Hatred

White
Middle Class
Female

The beginning of something new.
It all started in 5th grade and I remember it all too well.
The impact came in 6th grade.

Standing in front of our house early in the morning waiting for the bus on the first day of school.  The ride no longer took a mere 30 minutes it took almost an hour.  We sat in silence on the long ride to our new school.  We walked into a new school where we were now the stranger.  We were the foreigners in a foreign land.  Bus riders were the white students and the walkers were the African American students.  This was their school, their territory.  

 Five classrooms were in a 'pod' without permanent walls, no doors, tables instead of desks.  Division and glaring looks at the 'other' permeated throughout the classroom.  Us and them...the white kids and the black kids.  

Something beautiful was both offered and received.  Students sat putting their tick marks on their voting cards.  A new mascot and school colors were chosen.  A new student government was formed that had equal representation.  Partners in the class were assigned.  Teachers treated everyone with the same respect, gave the same encouragement and took us under their wing as 'their children'.   Slowly over that hard fought year friendships were formed.  Invitations to birthday parties exchanged, sleep overs occurred.  The race that had once divided us was no longer seen.

Our one year at Kings Lane Elementary gave way to our friends now having to endure long bus rides to our own Joelton Middle School.   Hugs were given and high-fives were exchanged because we knew the fear that grew with them as they entered what they perceived as 'our territory'.  Relationships tested once again.

Middle School gave way to High School.

High School gave way to what the outside world perceived as an unbalanced and unfair ratio, of 80-85% African Americans to 15-20% Caucasian students.  The media {both print and TV} did everything within their power to slant news from our school in a negative form.  If we won a football game {and we won plenty, never once did we not make it to the second or third round of the state playoffs} it was only because of all of the large 'black boys' on our team.  When our basketball team played in the State Championship game our student body was the rowdy, unsportsmanlike conduct black student body.  When the opposing team's crowd member was handcuffed in the gym for possession of a gun it was slanted that they were merely trying to protect themselves from those kids. When our student leaders went to visit a local news station they were asked the question, so do you have two homecoming queens, one black and one white?  Do you have two valedictorians, one black and one white?  Hatred came spewing out of the mouths of those who were not part of our community.  Hatred from the outside world reigned down upon us.  Slang and disgusting remarks were made about us when we were together as a group in the greater community.  

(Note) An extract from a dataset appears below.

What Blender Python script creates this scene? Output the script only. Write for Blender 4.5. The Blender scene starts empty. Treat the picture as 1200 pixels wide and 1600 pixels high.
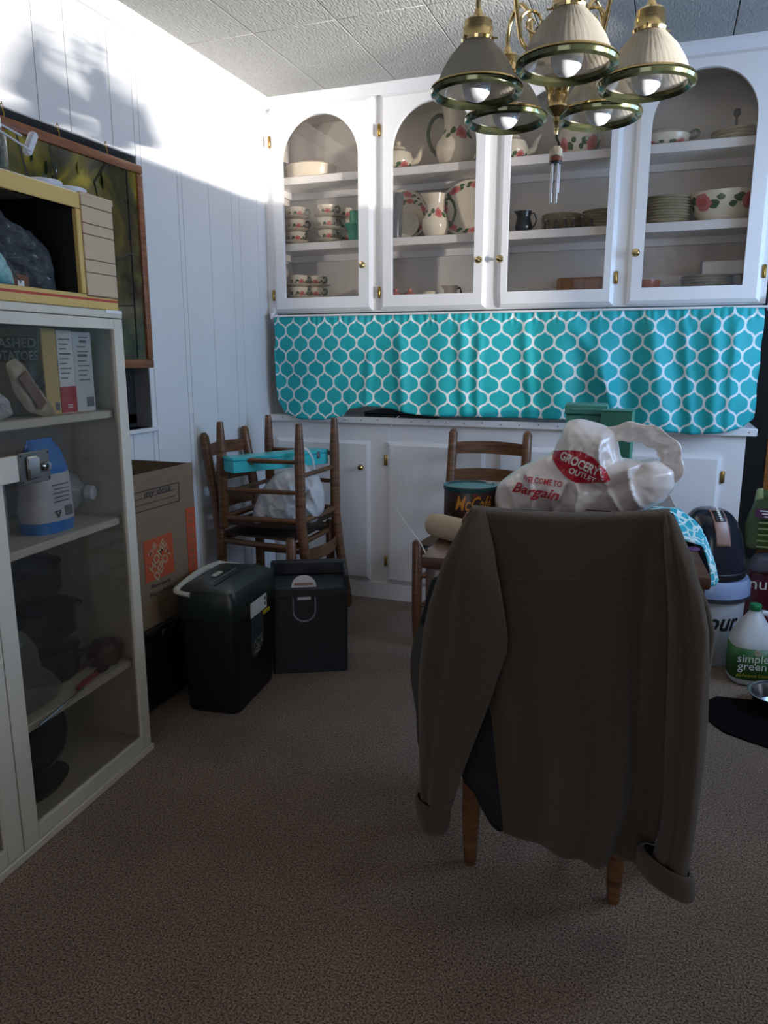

When people found out that I was a student at Whites Creek High School, their immediate response was always, 'Oh' and the 'oh,' always came with a look.  Even today when I say that I graduated from Whites Creek people in the Nashville community give me that same look of pity and sorrow.

In the 5th grade when we did not start school on time because new school zones were being set I didn't understand. In the 6th grade, I was the foreigner in a strange land and eventually found a place I could call home.  In Middle School relationships were deepened and the color of anyone's skin wasn't seen.  In High School, we danced together, celebrated our 16th birthdays together, dated {without the thought of the color of one another's skin tone}, cried together when one of us was hurting and we learned to stand together in the midst of hatred being spewed upon us.

I am white....I am middle class....I am female.

But

More importantly, we are all human.  Human beings that have been wonderfully and wholely made.  

I do not, nor will I ever stand on the side of racism.  
I do not, nor will I ever support you if you are slandering anyone because of the color of their skin or the accent of which they speak.
I do not, nor do I ever want to be around you if you continue to blame and shame upon human begins because of the skin tone in which they were created.
I do not, nor will I ever laugh at your jokes when you are bashing someone who has a different life story than you and must work harder than you because they are from a particular neighborhood and have a darker pigment of skin than you or I.
I do not, nor will I ever support hatred.
I do not, nor will I ever support hurting another human being.